Les personnages « dialoguent » à leur manière et le détail des conversations échappe au spectateur. C’est dommage pour le vocabulaire (qu’on imagine souvent grossier et très cru), mais ce n’est pas du tout gênant pour la compréhension générale. L’absence de sous-titre est donc un pari gagné haut la main. L’univers de ces jeunes est montré dans toute sa dureté et sa violence, les gestes et regards en disent longs. L’attitude de la jeune blonde par exemple est très révélatrice, puisqu’elle passe de l’enthousiasme (avec le T-shirt qu’elle reçoit en cadeau), la passivité-soumission quand elle est avec un client dans un camion, l’exaspération et la complicité avec sa copine la brune, le rejet, la compréhension et un peu de tendresse avec son nouvel ami, mais aussi la rage quand l’imprévu la place dans une situation insupportable et également la souffrance dans le pire moment.
Le réalisateur explique « Je voulais obliger le spectateur à être dans l’image. Pour moi, les mots sont une barrière. Si je vous dis « Je t’aime », les mots sont immuables, mais mon corps peut leur donner toutes les nuances. J’ai trouvé un moyen de me rapprocher au plus près de cette idée. »
Il démontre effectivement que les mots ne sont pas indispensables pour rendre compte des rapports entre les différents personnages qu’il met en scène. Il prend le temps (2h10) pour filmer des séquences plutôt longues (avec des décors et couleurs à l’image de l’ambiance générale), de façon à laisser le spectateur comprendre les liens qui se nouent, les rapports de force entre les uns et les autres, les rapports de soumission/autorité, les caractères et les aspirations des uns et des autres.
Plusieurs scènes très intimes entre la blonde et son jeune ami sont tout sauf anodines. Exceptée la dernière, elles ne sont gênantes que parce qu’elles mettent le spectateur en position de voyeur. Elles sont fondamentales pour baliser l’évolution des comportements dans ce couple. Par contre, la scène d’avortement, elle, met franchement mal à l’aise.
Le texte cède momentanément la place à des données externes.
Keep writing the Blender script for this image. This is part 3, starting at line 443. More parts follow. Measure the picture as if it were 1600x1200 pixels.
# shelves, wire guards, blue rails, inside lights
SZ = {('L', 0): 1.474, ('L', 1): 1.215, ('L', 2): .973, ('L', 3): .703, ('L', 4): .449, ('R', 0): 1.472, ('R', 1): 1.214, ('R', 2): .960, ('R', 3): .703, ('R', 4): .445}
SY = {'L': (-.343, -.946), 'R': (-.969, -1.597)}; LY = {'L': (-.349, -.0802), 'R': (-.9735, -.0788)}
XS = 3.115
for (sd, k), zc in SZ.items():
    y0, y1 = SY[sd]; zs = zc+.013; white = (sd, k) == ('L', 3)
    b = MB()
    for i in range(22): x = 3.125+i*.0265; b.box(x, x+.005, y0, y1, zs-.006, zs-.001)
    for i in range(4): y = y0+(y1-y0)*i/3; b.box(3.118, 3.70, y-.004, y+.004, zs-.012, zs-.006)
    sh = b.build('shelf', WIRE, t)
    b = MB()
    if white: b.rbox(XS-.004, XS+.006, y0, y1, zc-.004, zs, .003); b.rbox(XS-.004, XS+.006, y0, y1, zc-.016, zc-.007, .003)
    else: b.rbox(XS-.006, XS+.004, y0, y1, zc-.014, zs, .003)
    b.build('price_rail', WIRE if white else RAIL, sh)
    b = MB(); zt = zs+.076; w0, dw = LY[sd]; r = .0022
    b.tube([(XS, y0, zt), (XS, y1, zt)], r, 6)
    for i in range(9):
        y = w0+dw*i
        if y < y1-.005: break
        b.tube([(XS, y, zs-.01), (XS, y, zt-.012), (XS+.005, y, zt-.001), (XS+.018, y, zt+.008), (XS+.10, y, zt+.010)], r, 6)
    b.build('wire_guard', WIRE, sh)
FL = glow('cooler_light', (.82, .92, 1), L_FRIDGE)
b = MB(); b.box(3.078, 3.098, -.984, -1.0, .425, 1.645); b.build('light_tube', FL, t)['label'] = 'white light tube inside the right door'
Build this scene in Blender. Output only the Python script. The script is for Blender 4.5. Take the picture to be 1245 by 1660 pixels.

Ce qu’on peut reprocher au film ? Une scène dans un train où le personnage central se retrouve on ne sait trop comment, d’autant qu’il parait bien isolé. L'atmosphère de violence morale et physique crée le malaise. Peut-être le réalisateur aurait-il gagné à la suggérer davantage. Cette violence devrait être modérée par la présence du personnel du centre d’accueil. Or, après l’intégration du nouveau dans sa classe, il faudra attendre longtemps avant de revoir un adulte dans son rôle d'enseignant, à l'atelier. On sent que c’est avant tout pour les besoins du scénario. En effet, le personnage central a bien compris à quoi sa copine la blonde est sensible avant tout. Le premier cadeau qu’il lui fait, c’est de l’argent dans un porte-feuilles volé. Et c’est encore de l’argent qu’il va chercher de façon très brutale chez l’enseignant en question.
Sinon, le film montre un pays, un univers qui donnent l’impression d’un retour un demi-siècle en arrière. L’ambiance est rugueuse au possible, les personnages évoluent dans un milieu où il ne fait pas bon afficher la moindre faiblesse. Pourtant, le film a un côté « reposant » avec cette absence de dialogue qui laisse au spectateur une part bienvenue de liberté dans cette ambiance très pesante. Le réalisateur se montre intelligent dans tous ses choix de mise en scène, maintenant constamment l’attention du spectateur.
Un film difficile qui assume des choix originaux avec une belle maîtrise.